Type II is a middling strategy with moderate parental investment for moderate survivability at all ages.

I had an ecology professor who put it this way:

"Type III (trees) is the 'Curve of Hope', because the longer an individual survives, the more likely it becomes that it will continue to survive. Meanwhile Type I (humans) is the 'Curve of Despair', because the longer you live, the more likely it becomes that you will die."

To answer your explicit question, you cannot use the normal distribution for survival because the normal distribution goes to negative infinity, and survival is strictly non-negative. Moreover, I don't think it's true that "survival times are assumed to be exponentially distributed" by anyone in reality.

When survival times are modeled parametrically (i.e., when any named distribution is invoked), the Weibull distribution is the typical starting place. Note that the Weibull has two parameters, shape and scale, and that when shape = 1, the Weibull simplifies to the exponential distribution. A way of thinking about this is that the exponential distribution the simplest possible parametric distribution for survival times, which is why it is often discussed first when survival analysis is being taught. (By analogy, consider that we often begin teaching hypothesis testing by going over the one-sample $z$-test, where we pretend to know the population SD a-priori, and then work up to the $t$-test.)

The exponential distribution assumes that the hazard is always exactly the same, no matter how long a unit has survived (consider the figure in @CaffeineConnoisseur's answer). In contrast, when the shape is $>1$ in the Weibull distribution, it implies that hazards increase the longer you survive (like the 'human curve'); and when it is $<1$, it implies hazards decrease (the 'tree').

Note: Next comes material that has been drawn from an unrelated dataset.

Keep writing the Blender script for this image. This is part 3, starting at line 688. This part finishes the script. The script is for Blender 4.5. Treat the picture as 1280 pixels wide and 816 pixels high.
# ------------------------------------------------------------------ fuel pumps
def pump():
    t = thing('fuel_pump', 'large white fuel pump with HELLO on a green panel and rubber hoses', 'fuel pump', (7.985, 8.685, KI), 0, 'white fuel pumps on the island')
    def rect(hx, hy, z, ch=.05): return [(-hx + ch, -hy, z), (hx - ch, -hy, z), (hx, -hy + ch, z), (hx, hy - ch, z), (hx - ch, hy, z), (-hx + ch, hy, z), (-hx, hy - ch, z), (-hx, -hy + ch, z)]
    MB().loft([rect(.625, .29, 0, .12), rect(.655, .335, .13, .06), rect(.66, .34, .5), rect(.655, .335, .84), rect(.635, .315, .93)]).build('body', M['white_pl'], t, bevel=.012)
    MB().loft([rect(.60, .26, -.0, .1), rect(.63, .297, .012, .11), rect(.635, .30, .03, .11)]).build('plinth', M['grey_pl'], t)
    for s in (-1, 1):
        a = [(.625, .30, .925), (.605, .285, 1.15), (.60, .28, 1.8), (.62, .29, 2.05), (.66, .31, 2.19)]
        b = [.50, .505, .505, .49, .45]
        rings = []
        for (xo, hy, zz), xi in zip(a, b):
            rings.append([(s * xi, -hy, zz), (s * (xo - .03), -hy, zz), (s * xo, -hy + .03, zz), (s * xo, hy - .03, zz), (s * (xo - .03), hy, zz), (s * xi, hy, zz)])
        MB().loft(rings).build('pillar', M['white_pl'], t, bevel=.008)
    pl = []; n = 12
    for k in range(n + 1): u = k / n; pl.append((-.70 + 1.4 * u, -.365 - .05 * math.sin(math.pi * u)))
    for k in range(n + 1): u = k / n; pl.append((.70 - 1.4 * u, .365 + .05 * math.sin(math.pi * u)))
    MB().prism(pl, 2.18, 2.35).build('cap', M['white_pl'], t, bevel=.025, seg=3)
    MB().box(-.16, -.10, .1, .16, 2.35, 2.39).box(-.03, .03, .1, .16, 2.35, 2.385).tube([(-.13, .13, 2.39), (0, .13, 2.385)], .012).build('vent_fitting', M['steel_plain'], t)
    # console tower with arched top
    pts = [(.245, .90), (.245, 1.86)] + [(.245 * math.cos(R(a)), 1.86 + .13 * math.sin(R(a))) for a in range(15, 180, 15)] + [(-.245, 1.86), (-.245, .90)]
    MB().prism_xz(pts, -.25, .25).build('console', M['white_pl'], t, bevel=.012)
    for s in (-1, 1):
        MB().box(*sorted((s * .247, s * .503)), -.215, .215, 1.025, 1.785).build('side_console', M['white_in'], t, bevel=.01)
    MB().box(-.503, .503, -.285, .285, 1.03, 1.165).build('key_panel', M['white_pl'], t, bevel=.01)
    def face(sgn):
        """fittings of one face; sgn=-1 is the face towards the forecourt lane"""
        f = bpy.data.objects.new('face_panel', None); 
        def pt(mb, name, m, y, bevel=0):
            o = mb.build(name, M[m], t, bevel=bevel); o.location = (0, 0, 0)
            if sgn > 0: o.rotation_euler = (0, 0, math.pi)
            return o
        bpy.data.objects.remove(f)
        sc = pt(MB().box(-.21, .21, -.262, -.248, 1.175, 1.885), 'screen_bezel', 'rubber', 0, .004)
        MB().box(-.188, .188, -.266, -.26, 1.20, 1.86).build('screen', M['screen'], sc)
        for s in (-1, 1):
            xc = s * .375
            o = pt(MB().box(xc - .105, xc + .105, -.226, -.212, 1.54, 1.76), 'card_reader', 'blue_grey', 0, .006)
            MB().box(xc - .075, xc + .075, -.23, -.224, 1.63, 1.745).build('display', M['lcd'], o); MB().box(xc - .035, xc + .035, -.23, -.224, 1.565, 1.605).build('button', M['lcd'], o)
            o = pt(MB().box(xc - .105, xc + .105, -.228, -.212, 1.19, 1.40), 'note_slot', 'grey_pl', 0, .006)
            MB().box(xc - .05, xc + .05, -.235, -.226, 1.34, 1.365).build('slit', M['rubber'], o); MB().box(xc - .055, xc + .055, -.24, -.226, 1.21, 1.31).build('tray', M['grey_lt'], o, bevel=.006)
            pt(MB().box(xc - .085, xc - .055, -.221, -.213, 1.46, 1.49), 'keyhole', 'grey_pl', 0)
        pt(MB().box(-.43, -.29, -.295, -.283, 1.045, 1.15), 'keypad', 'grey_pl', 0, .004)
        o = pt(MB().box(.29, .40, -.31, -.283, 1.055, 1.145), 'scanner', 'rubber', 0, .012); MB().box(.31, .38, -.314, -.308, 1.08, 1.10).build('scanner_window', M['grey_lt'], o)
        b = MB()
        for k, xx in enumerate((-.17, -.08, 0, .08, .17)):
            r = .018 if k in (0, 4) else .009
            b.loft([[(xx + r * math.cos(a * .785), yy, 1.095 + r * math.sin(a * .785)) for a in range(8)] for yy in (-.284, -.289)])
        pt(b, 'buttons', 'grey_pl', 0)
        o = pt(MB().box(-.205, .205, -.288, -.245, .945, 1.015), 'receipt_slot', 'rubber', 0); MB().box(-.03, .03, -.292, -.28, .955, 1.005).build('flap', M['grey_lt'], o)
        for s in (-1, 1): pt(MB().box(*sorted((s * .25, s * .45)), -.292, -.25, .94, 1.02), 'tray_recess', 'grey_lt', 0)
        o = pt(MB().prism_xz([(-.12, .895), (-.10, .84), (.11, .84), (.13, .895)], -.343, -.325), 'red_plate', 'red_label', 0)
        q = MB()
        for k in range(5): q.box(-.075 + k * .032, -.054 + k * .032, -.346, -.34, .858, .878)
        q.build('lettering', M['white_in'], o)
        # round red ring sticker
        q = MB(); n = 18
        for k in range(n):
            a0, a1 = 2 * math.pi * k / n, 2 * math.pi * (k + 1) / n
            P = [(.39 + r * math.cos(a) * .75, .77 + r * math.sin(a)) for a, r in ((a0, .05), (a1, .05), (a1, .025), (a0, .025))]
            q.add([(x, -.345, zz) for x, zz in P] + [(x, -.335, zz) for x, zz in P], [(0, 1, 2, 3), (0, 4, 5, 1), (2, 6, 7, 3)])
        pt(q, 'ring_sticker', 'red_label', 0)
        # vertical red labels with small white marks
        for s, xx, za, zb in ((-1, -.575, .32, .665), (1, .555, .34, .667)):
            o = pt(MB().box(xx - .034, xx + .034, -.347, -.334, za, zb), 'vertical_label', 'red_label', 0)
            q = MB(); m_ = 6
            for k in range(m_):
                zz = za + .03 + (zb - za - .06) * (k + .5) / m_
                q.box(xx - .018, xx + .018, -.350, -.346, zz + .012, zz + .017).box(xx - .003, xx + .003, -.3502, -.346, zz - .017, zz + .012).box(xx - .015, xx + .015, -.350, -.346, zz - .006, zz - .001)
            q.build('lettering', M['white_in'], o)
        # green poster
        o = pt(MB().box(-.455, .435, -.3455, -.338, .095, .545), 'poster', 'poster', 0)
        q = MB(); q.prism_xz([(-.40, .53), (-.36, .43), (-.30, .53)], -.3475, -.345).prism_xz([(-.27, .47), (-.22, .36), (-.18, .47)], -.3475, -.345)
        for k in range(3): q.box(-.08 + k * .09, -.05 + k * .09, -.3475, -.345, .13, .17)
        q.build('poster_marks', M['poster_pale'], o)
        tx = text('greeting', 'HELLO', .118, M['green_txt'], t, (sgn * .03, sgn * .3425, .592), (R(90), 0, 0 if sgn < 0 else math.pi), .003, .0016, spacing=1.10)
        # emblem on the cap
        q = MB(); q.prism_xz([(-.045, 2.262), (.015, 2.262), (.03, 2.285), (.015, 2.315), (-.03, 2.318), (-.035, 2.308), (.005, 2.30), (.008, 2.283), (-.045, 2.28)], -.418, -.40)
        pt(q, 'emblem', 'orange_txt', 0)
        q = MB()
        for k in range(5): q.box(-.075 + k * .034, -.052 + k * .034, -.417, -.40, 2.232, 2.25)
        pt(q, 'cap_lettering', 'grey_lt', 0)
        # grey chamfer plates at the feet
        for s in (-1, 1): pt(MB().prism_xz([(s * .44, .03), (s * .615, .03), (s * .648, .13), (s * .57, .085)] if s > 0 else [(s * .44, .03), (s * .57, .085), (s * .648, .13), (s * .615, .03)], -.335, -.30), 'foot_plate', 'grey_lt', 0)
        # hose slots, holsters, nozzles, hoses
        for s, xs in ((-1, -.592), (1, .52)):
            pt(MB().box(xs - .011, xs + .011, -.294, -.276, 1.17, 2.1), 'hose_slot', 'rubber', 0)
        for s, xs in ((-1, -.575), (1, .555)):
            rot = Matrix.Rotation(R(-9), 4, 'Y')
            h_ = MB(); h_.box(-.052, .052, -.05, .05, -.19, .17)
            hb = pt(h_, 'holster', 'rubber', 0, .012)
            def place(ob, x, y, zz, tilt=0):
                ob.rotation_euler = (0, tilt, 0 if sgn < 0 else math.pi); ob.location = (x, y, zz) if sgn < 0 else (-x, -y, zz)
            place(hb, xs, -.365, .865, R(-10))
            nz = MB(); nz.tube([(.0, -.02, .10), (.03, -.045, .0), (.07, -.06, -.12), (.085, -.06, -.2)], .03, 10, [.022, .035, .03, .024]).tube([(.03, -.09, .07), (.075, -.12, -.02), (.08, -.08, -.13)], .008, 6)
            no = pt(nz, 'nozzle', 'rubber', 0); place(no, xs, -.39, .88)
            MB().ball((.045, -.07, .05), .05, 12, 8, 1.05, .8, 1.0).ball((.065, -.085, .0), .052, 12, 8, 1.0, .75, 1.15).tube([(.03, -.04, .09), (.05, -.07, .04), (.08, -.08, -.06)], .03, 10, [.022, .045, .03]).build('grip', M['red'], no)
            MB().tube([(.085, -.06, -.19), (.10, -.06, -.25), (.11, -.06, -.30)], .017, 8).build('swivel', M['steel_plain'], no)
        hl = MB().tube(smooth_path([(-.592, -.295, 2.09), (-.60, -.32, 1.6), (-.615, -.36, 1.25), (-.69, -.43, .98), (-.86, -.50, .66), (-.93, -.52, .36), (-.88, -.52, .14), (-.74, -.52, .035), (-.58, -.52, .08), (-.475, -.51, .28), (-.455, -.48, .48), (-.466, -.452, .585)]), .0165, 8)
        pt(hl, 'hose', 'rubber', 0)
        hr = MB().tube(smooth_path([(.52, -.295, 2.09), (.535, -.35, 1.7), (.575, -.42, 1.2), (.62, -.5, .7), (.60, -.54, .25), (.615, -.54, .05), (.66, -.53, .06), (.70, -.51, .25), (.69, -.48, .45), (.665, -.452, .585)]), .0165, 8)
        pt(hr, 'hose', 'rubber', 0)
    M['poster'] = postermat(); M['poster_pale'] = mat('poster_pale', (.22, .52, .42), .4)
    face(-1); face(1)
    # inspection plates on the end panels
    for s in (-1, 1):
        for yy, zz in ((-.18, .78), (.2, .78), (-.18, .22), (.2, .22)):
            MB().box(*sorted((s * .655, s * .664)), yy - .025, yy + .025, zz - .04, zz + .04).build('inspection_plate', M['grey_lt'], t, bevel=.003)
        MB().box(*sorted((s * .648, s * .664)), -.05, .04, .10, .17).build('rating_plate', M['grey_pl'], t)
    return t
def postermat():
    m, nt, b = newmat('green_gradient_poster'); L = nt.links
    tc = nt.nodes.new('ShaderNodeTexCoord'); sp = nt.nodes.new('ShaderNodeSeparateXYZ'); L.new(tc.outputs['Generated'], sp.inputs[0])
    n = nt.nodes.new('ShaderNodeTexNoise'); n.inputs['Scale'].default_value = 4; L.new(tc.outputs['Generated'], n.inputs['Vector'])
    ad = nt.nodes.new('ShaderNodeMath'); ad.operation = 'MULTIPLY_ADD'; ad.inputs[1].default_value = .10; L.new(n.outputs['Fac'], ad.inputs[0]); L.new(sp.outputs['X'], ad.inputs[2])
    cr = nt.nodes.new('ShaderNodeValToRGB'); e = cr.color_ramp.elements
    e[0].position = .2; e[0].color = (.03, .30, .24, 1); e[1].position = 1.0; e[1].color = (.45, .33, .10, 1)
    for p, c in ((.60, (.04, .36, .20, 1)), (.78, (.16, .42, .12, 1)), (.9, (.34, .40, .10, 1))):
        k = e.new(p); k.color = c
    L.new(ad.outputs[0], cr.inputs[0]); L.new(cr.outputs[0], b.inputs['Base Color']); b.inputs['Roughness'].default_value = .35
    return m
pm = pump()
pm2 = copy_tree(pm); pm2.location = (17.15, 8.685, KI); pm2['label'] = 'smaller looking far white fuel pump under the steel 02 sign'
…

Most commonly, survival distributions are complex and not well fit by any named distribution. People typically don't even bother trying to figure out what distribution it might be. That's what makes the Cox proportional hazards model so popular: it is semi-parametric in that the baseline hazard can be left completely unspecified but the rest of the model can be parametric in terms of its relationship to the unspecified baseline.

tl;dr- An expontential distribution is equivalent to assuming that individuals are as likely to die at any given moment as any other.

Derivation

1. Assume that a living individual is as likely to die a moment as at any other moment.

2. So, the death rate $-\frac{\text{d}P}{\text{d}t}$ is proportional to the population, $P$.

$$-\frac{\text{d}P}{\text{d}t}{\space}{\propto}{\space}P$$

3. Solving on WolframAlpha shows:

$$P\left(t\right)={c_1}{e^{-t}}$$

So, the population follows an exponential distribution.

Math note

The above math is a reduction of a first-order ordinary differential equation (ODE). Normally, we would also solve for $c_0$ by noting the boundary condition that population starts at some given value, $P\left(t_0\right)$, at start-time $t_0$.

Then the equation becomes: $$P\left(t\right)={e^{-t}}P\left({t_0}\right).$$

Reality check

The exponential distribution assumes that people in the population tend to die at the same rate over time. In reality, death rates will tend to vary for finite populations.

Coming up with better distributions involves stochastic differential equations. Then, we can't say that there's a constant death likelihood; rather, we have to come up with a distribution for each individual's odds of dying at any given moment, then combine those various possibility trees together for the entire population, then solve that differential equation over time.

I can't recall having seen this done in anything online before, so you probably won't run into it; but, that's the next modeling step if you want to improve upon the exponential distribution.